AutoProf/autoprof/pipeline_steps/Isophote_Initialize.py

Lines 285 to 308 in 8db0fd2

	res = minimize(
	lambda e, d, r, p, c, n, msk: sum(
	list(
	_fitEllip_loss(_x_to_eps(e[0]), d, r * m, p, c, n, msk)
	for m in np.linspace(0.8, 1.2, 5)
	)
	),
	x0=_inv_x_to_eps(ellip),
	args=(
	dat,
	circ_ellipse_radii[-2],
	phase,
	results["center"],
	results["background noise"],
	mask,
	),
	method="Nelder-Mead",
	options={
	"initial_simplex": [
	[_inv_x_to_eps(ellip) - 1 / 15],
	[_inv_x_to_eps(ellip) + 1 / 15],
	]
	},
	)

I have no evidence this will cause an issue. Please weigh in on this. Thanks!

[ConnorStoneAstro]

Hi @hgao-astro,

Wow, this is great work! To me this seems clearly better for face-on galaxies. My only concern is for edge-on systems with ellip close to 1. In that case the shape becomes very sensitive to small changes in the ellipticity and so part of the remapping of _x_to_eps was to effectively decrease the step size near edge-on. Perhaps we could get the best of both worlds by adding an if statement which does the _x_to_eps scheme when ellip > 0.5 and doing your reflection scheme when ellip < 0.5. Both method are basically equivalent around ellip = 0.5 so it should be a pretty smooth transition. What do you think about that?

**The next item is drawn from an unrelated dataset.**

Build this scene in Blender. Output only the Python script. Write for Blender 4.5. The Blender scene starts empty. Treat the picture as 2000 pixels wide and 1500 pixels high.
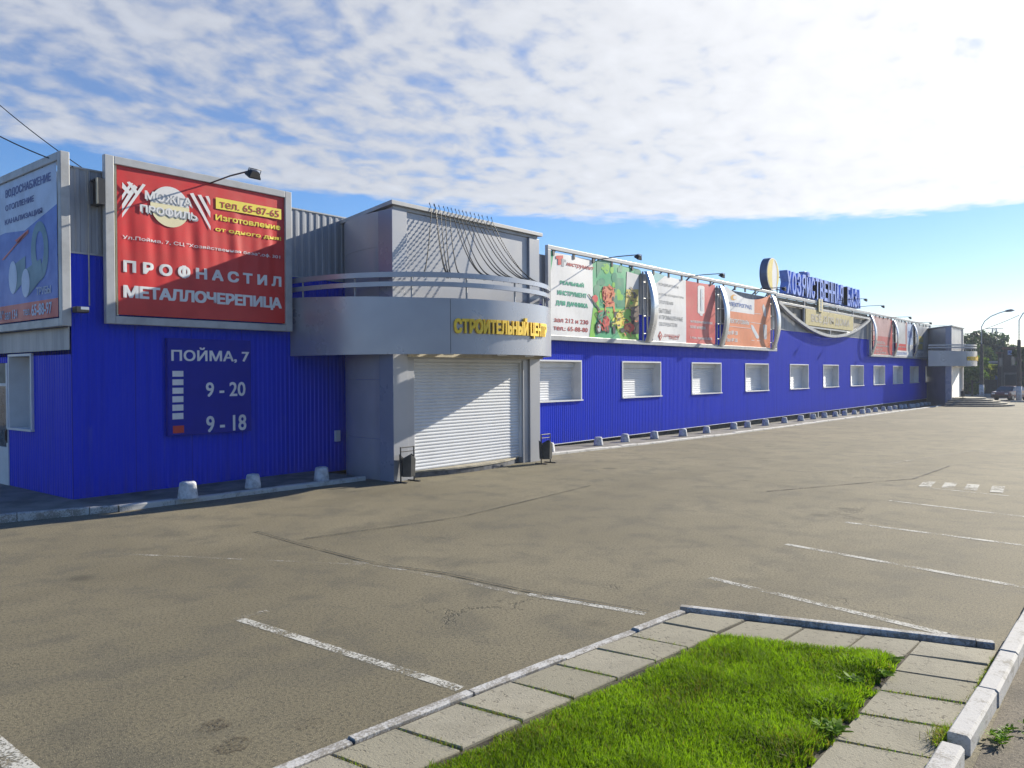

I agree for the initialization it is fine to just keep it since its more the optimization that encounters the issue.

[hgao-astro]

Thanks for the prompt reply. Let me give it a try and see if it works as expected. btw, I forgot to mention that I used a perturbation scale = 0.1 to achieve successful face-on fits, and have not yet evaluated the impact on computation time.

[hgao-astro]

Thanks for your patience. I have been occupied by job searching these days. I will try to get to it in Jan. 2024.

[ConnorStoneAstro]

@hgao-astro Good luck with your job search! I look forward to hearing from you in the new year!